The US  has proclaimed Guinea to be “democratic” and, thus, worthy of restored trade status.  Unfortunately, this is the kiss of death for the people of Guinea because the US will not backtrack on this “democratic” label.  It will ignore anything that threatens Guinea’s “democratic” veneer, including gross human rights abuses and government aggression against the Peul ethnicity.  Finally, the US’ kiss of death guarantees it will force legislative elections even though the president of the electoral commission, Lounceny Camara, is the same guy who stole the 2010 election for Conde and the country is teetering on the precipice of ethnic war.

Statement by U. S. Trade Representative Ron Kirk: Washington, D.C.

 Today, United States Trade Representative Ron Kirk commented after President Obama signed a proclamation restoring trade preferences and other benefits to Cote d’Ivoire, Guinea and Niger under the African Growth and Opportunity Act (AGOA). Cote d’Ivoire, Guinea and Niger had previously lost their eligibility for AGOA benefits due to undemocratic changes in government. In late 2010 and early 2011, all three countries conducted Presidential elections that were considered free and fair.

“President Obama’s determination and proclamation today is good news – not only for the people of these three African nations – but also for the U.S. businesses and workers trading with and investing in those countries,” said Ambassador Kirk. “Today’s announcement is the result of rigorous review by the Obama Administration to determine whether Cote d’Ivoire, Guinea, and Niger have made progress in meeting AGOA’s eligibility criteria. We have seen progress in each of these countries, in conducting free and fair elections and taking other actions to promote democratic government and market-based economies. We are, therefore, proud to announce the restoration of trade preferences to these important trading partners under the African Growth and Opportunity Act – which remains a vital and growing pillar of U.S.-Africa trade policy.”

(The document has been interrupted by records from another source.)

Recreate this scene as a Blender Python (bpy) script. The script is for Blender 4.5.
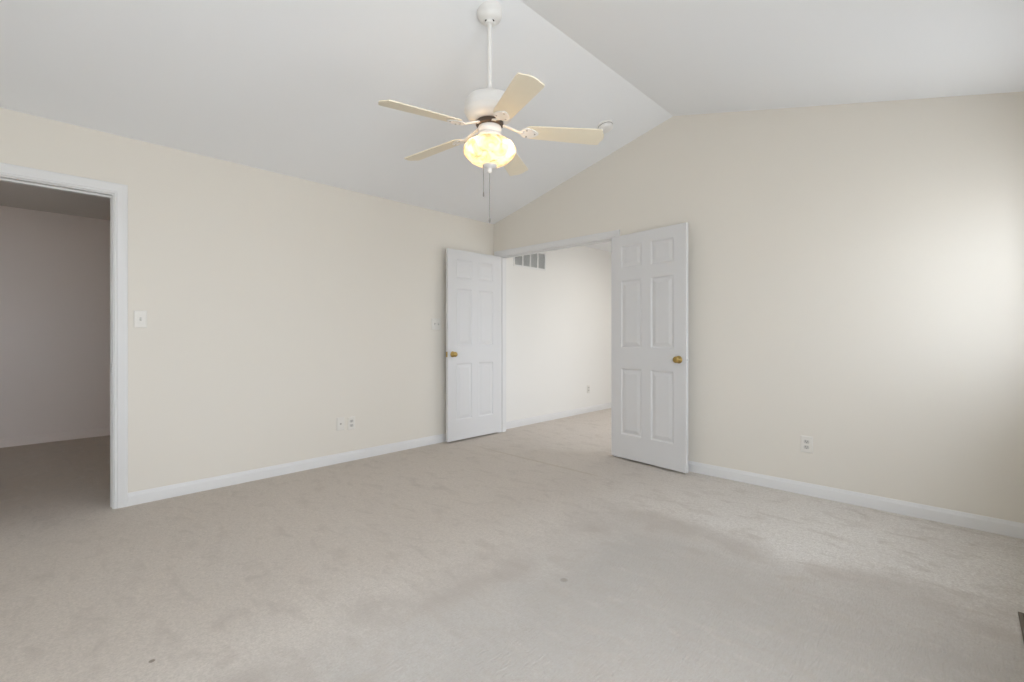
import bpy, bmesh, math, random
from math import sin, cos, pi, radians, tan, exp
from mathutils import Vector, Matrix

random.seed(4)
S = bpy.context.scene
COL = S.collection
for o in list(bpy.data.objects):
    bpy.data.objects.remove(o)

# ------------------------------------------------------------------ camera
FPX = 471.68                       # focal length in pixels of a 1024-wide frame
cam_d = bpy.data.cameras.new('camera')
cam = bpy.data.objects.new('camera', cam_d)
COL.objects.link(cam)
cam.location = (4.0021, -3.8602, 1.1265)
cam.rotation_euler = (pi / 2, 0, 0.7649)
cam_d.sensor_width = 36.0
cam_d.sensor_fit = 'HORIZONTAL'
cam_d.lens = FPX / 1024 * 36.0
cam_d.shift_y = -(341 - 335.9) / 1024
cam_d.clip_start = 0.02
S.camera = cam

# ------------------------------------------------------------------ sky, daylight, exposure
SKY = (0.905, 0.97, 1.06)
SKY_STRENGTH = 7.3
w = bpy.data.worlds.new('overcast_sky')
S.world = w
w.use_nodes = True
bg = w.node_tree.nodes['Background']
_n = w.node_tree.nodes.new
_tc, _sx, _rg, _mx = _n('ShaderNodeTexCoord'), _n('ShaderNodeSeparateXYZ'), _n('ShaderNodeMapRange'), _n('ShaderNodeMix')
_mx.data_type = 'RGBA'
_mx.inputs[6].default_value = (0.74, 0.77, 0.80, 1)      # pale ground below the horizon
_mx.inputs[7].default_value = (*SKY, 1)
_rg.inputs[1].default_value, _rg.inputs[2].default_value = -0.06, 0.03
_l = w.node_tree.links.new
_l(_tc.outputs['Generated'], _sx.inputs[0])
_l(_sx.outputs[2], _rg.inputs[0])
_l(_rg.outputs[0], _mx.inputs[0])
_l(_mx.outputs[2], bg.inputs[0])
bg.inputs[1].default_value = SKY_STRENGTH
S.view_settings.view_transform = 'Standard'
S.view_settings.look = 'None'
S.view_settings.gamma = 1.0
S.view_settings.use_curve_mapping = False
S.view_settings.exposure = 0.40
S.cycles.use_denoising = True
S.cycles.max_bounces = 14
S.cycles.diffuse_bounces = 9
S.cycles.glossy_bounces = 4
S.cycles.transparent_max_bounces = 12
S.cycles.caustics_reflective = False
S.cycles.caustics_refractive = False
S.cycles.sample_clamp_indirect = 6.0


def portal(name, loc, rot, sx, sy):
    d = bpy.data.lights.new(name, 'AREA')
    d.shape = 'RECTANGLE'
    d.size, d.size_y = sx, sy
    d.cycles.is_portal = True
    o = bpy.data.objects.new(name, d)
    o.location, o.rotation_euler = loc, rot
    COL.objects.link(o)


# room numbers (metres): left wall x=0, gable wall y=0, room on +x / -y
RW, RY, H = 4.415, -4.75, 2.44      # right wall, rear wall, eave height
RX, RZ = 2.2075, 3.0037             # ridge
T = 0.115                           # interior wall thickness
SL = (RZ - H) / RX
DOORX0, DOORX1, DOORZ = 0.09, 1.622, 2.045     # double opening
CLY0, CLY1, CLZ = -4.210, -3.446, 2.045       # closet opening in left wall
HALLX, HALLY = 3.1, 4.2             # hall
CLX, CLYA, CLYB = -3.01, -5.0, -2.2  # side room
# windows: (name, y0, y1, z0, z1) on right wall
WINS = [(-1.15, -0.25, 0.92, 2.02), (-4.60, -2.40, 0.50, 2.14)]
HWIN = (0.6, 1.65, 0.3, 1.75)        # added window on the hall's right wall, unseen, to brighten the hall
for (a, b, c, d) in WINS:
    portal('window_daylight', (RW + 0.17, (a + b) / 2, (c + d) / 2), (0, pi / 2, 0), d - c, b - a)
SWIN = (-2.0, -1.5, 1.1, 1.75)       # small unseen window added to light the side room (x0,x1,z0,z1)
portal('window_daylight', ((SWIN[0] + SWIN[1]) / 2, CLYA - T - 0.02, (SWIN[2] + SWIN[3]) / 2), (-pi / 2, 0, 0), SWIN[1] - SWIN[0], SWIN[3] - SWIN[2])
portal('window_daylight', (HALLX + 0.17, (HWIN[0] + HWIN[1]) / 2, (HWIN[2] + HWIN[3]) / 2), (0, pi / 2, 0),
       HWIN[3] - HWIN[2], HWIN[1] - HWIN[0])


# ------------------------------------------------------------------ materials
def mat(name, col, rough=0.5, metal=0.0, bump=None, var=None, spec=None):
    m = bpy.data.materials.new(name)
    m.use_nodes = True
    nt = m.node_tree
    b = nt.nodes['Principled BSDF']
    b.inputs['Base Color'].default_value = (*col, 1)
    b.inputs['Roughness'].default_value = rough
    b.inputs['Metallic'].default_value = metal
    if spec is not None:
        b.inputs['Specular IOR Level'].default_value = spec
    tc = nt.nodes.new('ShaderNodeTexCoord')
    if var:
        n = nt.nodes.new('ShaderNodeTexNoise')
        n.inputs['Scale'].default_value = var[0]
        n.inputs['Detail'].default_value = 4
        nt.links.new(tc.outputs['Object'], n.inputs['Vector'])
        mx = nt.nodes.new('ShaderNodeMix')
        mx.data_type = 'RGBA'
        mx.inputs[6].default_value = (*[c * (1 - var[1]) for c in col], 1)
        mx.inputs[7].default_value = (*[min(1, c * (1 + var[1])) for c in col], 1)
        nt.links.new(n.outputs['Fac'], mx.inputs[0])
        nt.links.new(mx.outputs[2], b.inputs['Base Color'])
    if bump:
        n = nt.nodes.new('ShaderNodeTexNoise')
        n.inputs['Scale'].default_value = bump[0]
        n.inputs['Detail'].default_value = 3
        nt.links.new(tc.outputs['Object'], n.inputs['Vector'])
        bp = nt.nodes.new('ShaderNodeBump')
        bp.inputs['Strength'].default_value = bump[1]
        bp.inputs['Distance'].default_value = bump[2]
        nt.links.new(n.outputs['Fac'], bp.inputs['Height'])
        nt.links.new(bp.outputs['Normal'], b.inputs['Normal'])
    return m


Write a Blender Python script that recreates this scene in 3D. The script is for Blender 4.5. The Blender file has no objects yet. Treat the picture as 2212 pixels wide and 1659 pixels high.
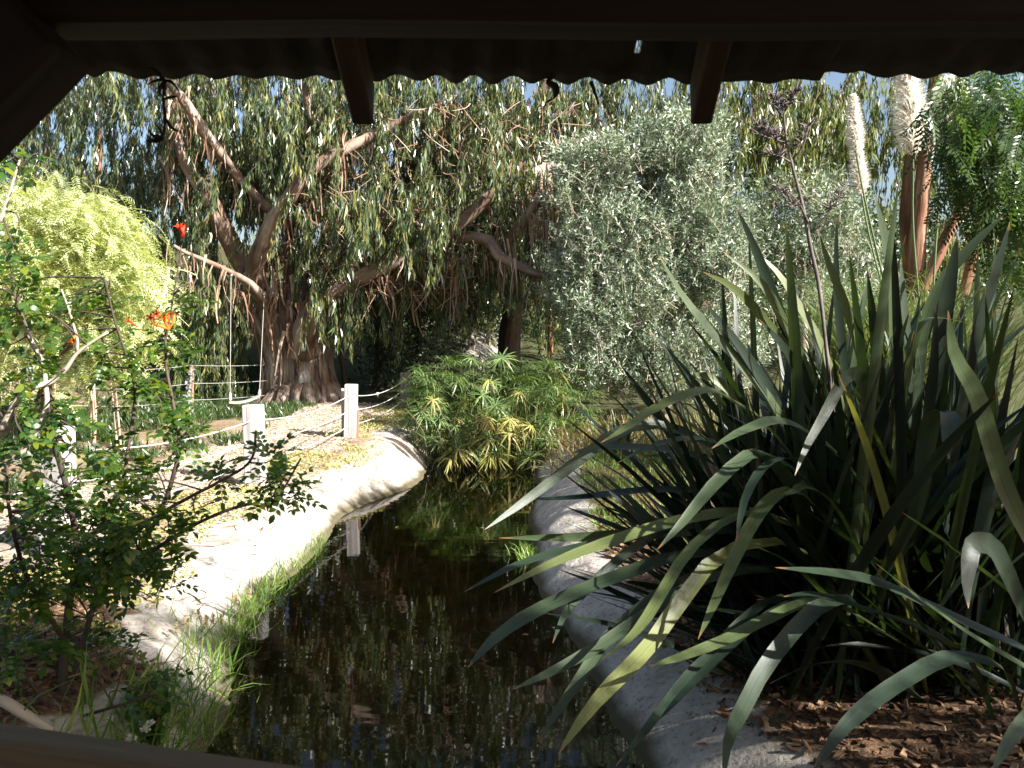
import bpy, bmesh, math
import numpy as np
from mathutils import Vector, Matrix

# ------------------------------------------------------------------ camera, sky, sun, exposure
S = bpy.context.scene
COL = S.collection
PITCH = math.radians(4.03)
CAM = np.array([0.0, 0.0, 1.30])
FPX = 2212 * 14.0 / 17.3            # focal length in pixels of a 2212 px wide picture
cd = bpy.data.cameras.new('camera'); cam = bpy.data.objects.new('camera', cd); COL.objects.link(cam)
cam.location = CAM; cam.rotation_euler = (math.radians(90) - PITCH, 0, 0)
cd.sensor_width = 17.3; cd.lens = 14.0; cd.clip_start = 0.05; cd.clip_end = 500
cd.dof.use_dof = True; cd.dof.focus_distance = 9.0; cd.dof.aperture_fstop = 5.0
S.camera = cam
SUN = Vector((0.72, -0.45, 0.53)).normalized()      # towards the sun: behind the camera, to the right
w = bpy.data.worlds.new('World'); S.world = w; w.use_nodes = True
nt = w.node_tree; bg = nt.nodes['Background']
sky = nt.nodes.new('ShaderNodeTexSky'); sky.sky_type = 'NISHITA'; sky.sun_disc = False
sky.sun_elevation = math.asin(SUN.z); sky.sun_rotation = math.atan2(SUN.x, SUN.y)
sky.air_density = 1.0; sky.dust_density = 3.0; sky.ozone_density = 1.0
nt.links.new(sky.outputs[0], bg.inputs[0]); bg.inputs[1].default_value = 0.055
sl = bpy.data.lights.new('sun', 'SUN'); sl.energy = 5.0; sl.angle = math.radians(0.53); sl.color = (1.0, 0.965, 0.91)
so = bpy.data.objects.new('sun', sl); COL.objects.link(so); so.rotation_euler = SUN.to_track_quat('Z', 'Y').to_euler()
S.view_settings.view_transform = 'Standard'; S.view_settings.look = 'None'
S.view_settings.gamma = 1.0; S.view_settings.exposure = 1.95
S.render.engine = 'CYCLES'
c = S.cycles; c.use_denoising = True; c.max_bounces = 7; c.diffuse_bounces = 3; c.glossy_bounces = 3
c.transmission_bounces = 4; c.transparent_max_bounces = 8; c.sample_clamp_indirect = 4.0
c.caustics_reflective = False; c.caustics_refractive = False

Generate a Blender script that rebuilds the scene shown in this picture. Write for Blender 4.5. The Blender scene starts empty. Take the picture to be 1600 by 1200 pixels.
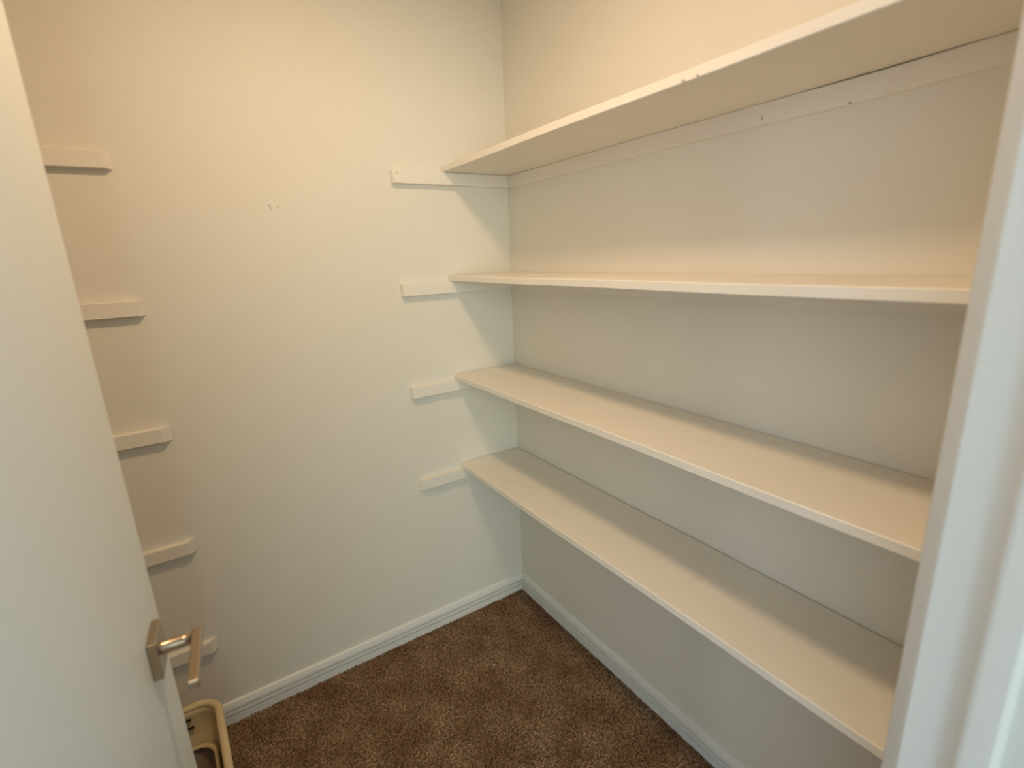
import bpy, bmesh, math, random
import numpy as np
from mathutils import Vector, Matrix
random.seed(4)
SC = bpy.context.scene
COL = SC.collection

# ------------------------------------------------------------------ camera
cd = bpy.data.cameras.new('camera')
cam = bpy.data.objects.new('camera', cd)
COL.objects.link(cam)
cd.sensor_width = 36.0
cd.lens = 777.49 * 36.0 / 1600.0
cd.clip_start = 0.01
CR = Vector((0.83580959, -0.54760547, -0.0393773))
CU = Vector((0.16878297, 0.18803848, 0.96755043))
CF = Vector((0.52243146, 0.81533415, -0.24959084))
m = Matrix.Identity(4)
for i in range(3):
    m[i][0] = CR[i]; m[i][1] = CU[i]; m[i][2] = -CF[i]
m[0][3], m[1][3], m[2][3] = -1.0446, -1.6076, 1.4233
cam.matrix_world = m
SC.camera = cam
cd.dof.use_dof = True
cd.dof.focus_distance = 1.65
cd.dof.aperture_fstop = 2.8

# ------------------------------------------------------------------ light
w = bpy.data.worlds.new('world')
SC.world = w
w.use_nodes = True
w.node_tree.nodes['Background'].inputs['Color'].default_value = (0.5, 0.75, 1.0, 1)
w.node_tree.nodes['Background'].inputs['Strength'].default_value = 0.1


def area(name, loc, aim, sx, sy, power, col):
    l = bpy.data.lights.new(name, 'AREA')
    l.shape = 'RECTANGLE'; l.size = sx; l.size_y = sy
    l.energy = power; l.color = col
    o = bpy.data.objects.new(name, l)
    o.location = loc
    o.rotation_euler = (Vector(aim) - Vector(loc)).to_track_quat('-Z', 'Y').to_euler()
    COL.objects.link(o)
    return o


# daylight from the window of the room outside the closet, plus two added side fills
area('daylight_fill', (-1.9, -4.5, 1.5), (-0.7, -0.8, 0.9), 1.8, 1.7, 61, (0.86, 1.0, 0.95))
area('daylight_fill', (-3.32, -3.1, 1.4), (-1.2, -3.0, 1.1), 2.2, 1.8, 52, (0.62, 0.80, 1.0))  # added left fill in place of ambient sky, no window known there
area('daylight_fill', (1.72, -3.1, 1.4), (0.0, -2.9, 1.1), 2.2, 1.8, 42, (0.30, 0.66, 1.0))  # added bluish right fill, stands in for ambient daylight rather than a window
LX, LY, LZ = -0.80, -0.80, 2.30
l = bpy.data.lights.new('ceiling_dome_light', 'AREA')
l.shape = 'DISK'; l.size = 0.17; l.energy = 9.0; l.color = (1.0, 0.70, 0.43)
o = bpy.data.objects.new('ceiling_dome_light', l); o.location = (LX, LY, LZ); COL.objects.link(o)


SC.view_settings.view_transform = 'Standard'
SC.view_settings.look = 'None'
SC.view_settings.gamma = 1.0
SC.view_settings.use_curve_mapping = False
SC.view_settings.exposure = 0.0


# ------------------------------------------------------------------ materials
def mat(name, col, rough=0.6, metal=0.0, noise=None, bump=None, spec=0.5):
    """noise = (scale, amount, second colour); bump = (scale, strength, distance)"""
    mt = bpy.data.materials.new(name); mt.use_nodes = True
    nt = mt.node_tree; b = nt.nodes['Principled BSDF']
    b.inputs['Base Color'].default_value = (*col, 1)
    b.inputs['Roughness'].default_value = rough
    b.inputs['Metallic'].default_value = metal
    b.inputs['Specular IOR Level'].default_value = spec
    tc = nt.nodes.new('ShaderNodeTexCoord')
    if noise:
        n = nt.nodes.new('ShaderNodeTexNoise'); n.inputs['Scale'].default_value = noise[0]
        n.inputs['Detail'].default_value = 4
        nt.links.new(tc.outputs['Object'], n.inputs['Vector'])
        r = nt.nodes.new('ShaderNodeValToRGB')
        r.color_ramp.elements[0].position = 0.5 - noise[1]; r.color_ramp.elements[0].color = (*col, 1)
        r.color_ramp.elements[1].position = 0.5 + noise[1]; r.color_ramp.elements[1].color = (*noise[2], 1)
        nt.links.new(n.outputs['Fac'], r.inputs['Fac'])
        nt.links.new(r.outputs['Color'], b.inputs['Base Color'])
    if bump:
        n2 = nt.nodes.new('ShaderNodeTexNoise'); n2.inputs['Scale'].default_value = bump[0]
        n2.inputs['Detail'].default_value = 3
        nt.links.new(tc.outputs['Object'], n2.inputs['Vector'])
        bp = nt.nodes.new('ShaderNodeBump'); bp.inputs['Strength'].default_value = bump[1]
        bp.inputs['Distance'].default_value = bump[2]
        nt.links.new(n2.outputs['Fac'], bp.inputs['Height'])
        nt.links.new(bp.outputs['Normal'], b.inputs['Normal'])
    return mt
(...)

(AFP) – 19 hours ago WASHINGTON — President Barack Obama restored privileged US trade partner status Tuesday to Ivory Coast, Niger and Guinea following democratic gains in the African countries, the White House said. Obama announced his decision after the annual review of the Africa Growth and Opportunity Act, which allocates trade preferences and other benefits to certain African countries based on democratic advances or setbacks. “Today, the President signed a proclamation which restores trade preferences and other benefits to Cote d’Ivoire, Guinea, and Niger under the African Growth and Opportunity Act (AGOA),” said National Security Council spokesman Tommy Vietor. “Each country had previously lost its eligibility for AGOA benefits due to undemocratic changes in government.” The nations held presidential elections in 2010 that were considered free and fair, prompting a review which found all three had made continual progress towards meeting AGOA benchmarks. Those criteria include the establishment of a market-based economy and the rule of law, the enactment of economic policies designed to reduce poverty and steps to protect worker rights and to combat corruption. “Today’s proclamation is good news for the people of Cote d’Ivoire, Guinea, and Niger, and also for the US businesses and workers trading with and investing in these three African nations,” Vietor said. The announcement came as the president prepared to head to France next week for the G20 summit of developed and developing nations. Ivory Coast lost its AGOA eligibility after years of political unrest in 2005. In 2010, presidential elections triggered new violence when president Laurent Gbagbo refused to leave office after he lost the elections. The rightful winner of the polls, Alassane Ouattara, eventually prevailed and was sworn into office in May this year. Guinea lost its privileges last year after a coup. But after elections viewed by outsiders as free and fair, President Alpha Conde took office last December and legislative elections are expected to take place soon. Niger lost AGOA eligibility last year after president Mamadou Tanja attempted to stay in power after a second term in office. Tanja was deposed in a military coup and new elections took place which saw President Mahamadou Issoufou take office in April 2011.